The first act was the three-man “classical/soul revue” (as Craig Dunsmuir described it) of Nico Muhly, Doveman and Sam Amidon. I’m still having trouble trying to decide what to make of this collaboration. Despite lots of Internet hype, I still hadn’t heard any of their music, and so I was happy to go into a concert with fresh ears. Muhly is a pretty hardcore New Music composer/pianist (but of the laidback, under-30 variety), Amidon is sort of a “New Weird America” type folkie, and Doveman seems somewhere in between. For this tour, the trio took turns performing their own songs, with the others sometimes playing along, sometimes not —plus a viola player and kit drummer joined in to expand the group. The beginning of the set was Amidon-heavy, and I must admit I wasn’t won over. His songwriting seemed middle-of-the-road and major chord-y, and his nasal voice reminded me unfortunately of Michael Stipe, or a more emotionless version of Bob Mould’s Workbook. But then Muhly took over, and laid down a stunning, effortless piece of intricate American minimalism on the grand piano — with additional phrase phasing from his laptop that added to the synapse-blowing factor. Heavy duty stuff. The final piece of the concert was the most interesting, a piece written by Muhly but sung by Amidon, based on a creepy folk song his parents sung to him as a kid. In many ways, the piece highlighted the divide more than the bridge between “folk” and “classical” traditions, as the second movement worked in two completely different tonalities at once, to near-stomach-churning effect. I don’t know what the academic crowd would make of the fact that he resolved it at the end — contemptuous sniffing, I imagine — but I left impressed with Muhly; he’s a “young composer” who draws on everything, and doesn’t make “new music” sound like an oxymoron.
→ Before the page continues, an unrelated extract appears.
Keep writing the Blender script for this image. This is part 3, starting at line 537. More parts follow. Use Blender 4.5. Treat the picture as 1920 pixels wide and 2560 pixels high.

After a long intermission, Owen Pallett came up on stage, and calmed down the anxious crowd — with a metronome. He came back out to rapturous applause moments later. This was Final Fantasy’s first local show since he performed at our Images Festival/Music Gallery fundraiser at the Great Hall back in April, which, though far from disastrous, was not his best — and it was not his fault either, as he was trying out a lot of new material while suffering through sound system problems and an acoustically unhappy room. (We’re sorry, Owen!) Happily, tonight at the Music Hall turned out to be one of the best gigs he’d played since the early days, and if I closed my eyes, I imagined I was back at Rancho Relaxo in 2004. But it was worth keeping them open for Stephanie Comilang’s overhead-projector visuals, which are getting consistently more incredible every time I see them. A highlight was the “live haircut” she gave to a drawn figure, and I was also impressed by the way she shone the projector onto the walls of the room, breaking down the fourth one in the process. Musically, Owen’s one-man-band formula is simple — Bach-inspired violin phrases looped and layered, with occasional string-tapping for rhythm, followed by the addition of arch vocals and sometimes keys — but the effect is still stirring and emotional. Though his set list was heavy on new material, as would be expected from this never-settling, forward-looking artist, Owen pleased the faithful crowd with now-little-heard “oldies” like 2005’s “The Ballad of Win and Regine.” Some of the new songs sound set to quickly graduate to “instant classic” status as well, though. You can check out “The Butcher” (the Final Fantasy national anthem?) from Spectrum, 14th Century over at Stereogum, while “Horsetail Feathers,” from Owen’s collection of Alex Lukashevsky/Deep Dark United covers (a reluctantly iconic Toronto songwriter) recently premiered on Zoilus. Spectrum, 14th Century will be released in physical form by Toronto’s own Blocks Recording Club on Sept. 30th. Go and buy it, and support one of this town’s favourite sons, before a 1200-odd capacity soft-seater isn’t big enough for him.